With his new movie High Flying Bird, Steven Soderbergh continues his love affair with iPhone filmmaking, challenging the traditional formula for how movies are made.
Late last week, with little to no fanfare, Netflix released Steven Soderbergh’s latest film High Flying Bird. Starring André Holland, Zazie Beetz, and Melvin Gregg, High Flying Bird is an untraditional sports drama set during an NBA lockout. Written by Oscar winner Tarell Alvin McCraney (Moonlight), High Flying Bird trades in familiar on-court thrills for off-the-court drama.
André Holland plays Ray Burke, a sports agent struggling in the midst of an NBA lockout, who sees an opportunity to change the landscape of the NBA and basketball itself. He represents a new and recently drafted player Erick Scott. Together with Scott and his former assistant Sam, Burke schemes and sleuths his way through back offices, secret meetings, and untelevised matches as he works to end the lockout and change the way the game is played.
For some, High Flying Bird will prove to be too densely packed with sports jargon to enjoy (or even understand), but with a slick visual style, confident direction, and skilled performances, you could do a lot worse. The main issue is that the film sort of requires that you come into it with at least a basic understanding of how the NBA draft works and the rules by which players are forced to abide. Although it makes an effort to work in as much explanation as possible, you still may not be able to escape the feeling of things slipping over your head.
Even if sports movies aren’t your thing, there’s something admirable about the way the film defers the traditional narrative arc of the genre. By making a sports movie that is about the fight to play the game rather than the actual the game itself, Soderbergh and screenwriter McCraney challenge the rules of what a sports movie can be. But that’s not the only thing High Flying Bird challenges.
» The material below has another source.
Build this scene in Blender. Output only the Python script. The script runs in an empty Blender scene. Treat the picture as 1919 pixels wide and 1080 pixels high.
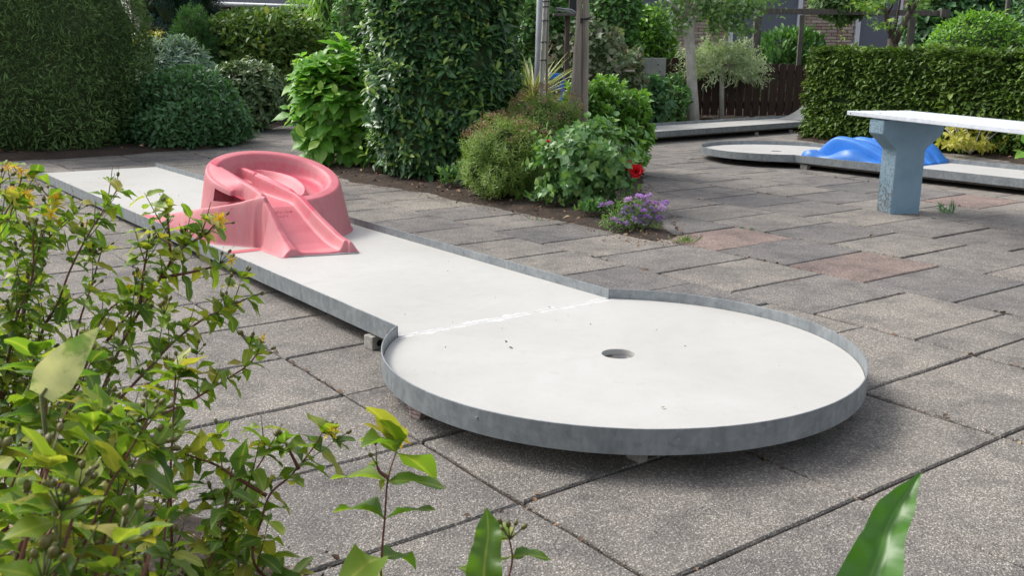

High Flying Bird marks Soderbergh’s second film (in a row, no less!) to be shot entirely on an iPhone. The director has spoken at length in support of low-budget, streamlined filmmaking, noting how new technologies like this make it easier for people to make movies for less money and with greater ease. Proponents of iPhone filmmaking talk about how it holds the potential to democratize filmmaking, but the success of this new method remains to be seen.
Less than a year ago, Variety published a list of movies shot entirely on iPhones. Spoiler alert: it’s a pretty short list of mostly unsuccessful movies. Who can blame them, though? Unlike Soderbergh, most young filmmakers don’t have decades of experience and an Oscar-winning reputation to stake their claim on. Their movies, shot on an iPhone just like Soderbergh’s, get labeled cheap whereas Soderbergh’s is considered trendy.
However, change, no matter how incremental, is still change. That one of Hollywood’s most prolific working directors has committed to making movies on an iPhone is a notable shift in the tides. It wasn’t long ago that director Sean Baker, whose 2017 film The Florida Project gained some awards traction, brought his iPhone film Tangerine to Sundance.
Tangerine was a significant milestone, marking one of the first full length movies to be shot entirely on an iPhone. However, after Baker abandoned the practice for his next film, it sent a message was that Tangerine was a just test of a new technique. Soderbergh, on the other hand, has demonstrated a clear interest in continuing to use iPhones as a way of making movies easier and faster.
So, while Netflix’s unceremonious release of High Flying Bird is likely a byproduct of the company’s inability to effectively market their massive volume of “original content,” it’s striking how, like Soderbergh, they are actively using new technologies to poke holes in traditional institutions that have long defined how movies are made, distributed, and watched.
The way both Netflix and Soderbergh are challenging the system is not unlike the way the protagonist in High Flying Bird seeks to challenge the NBA. Wrapped up in the movie’s story about an NBA lockout is one man’s love of the game and his desire to reclaim that game from the business owners and league leadership and give it back to the players.
In the midst of a lockout, Ray Burke forges a coupe to steal the game for the players and remind those big, bad business owners that their industry is still a game and games are meant to be played. Interestingly enough, this isn’t far from the game that Soderbergh and Netflix are playing.
It remains to be seen whether this is a game they can win, but it’s a competition that benefits viewers like us.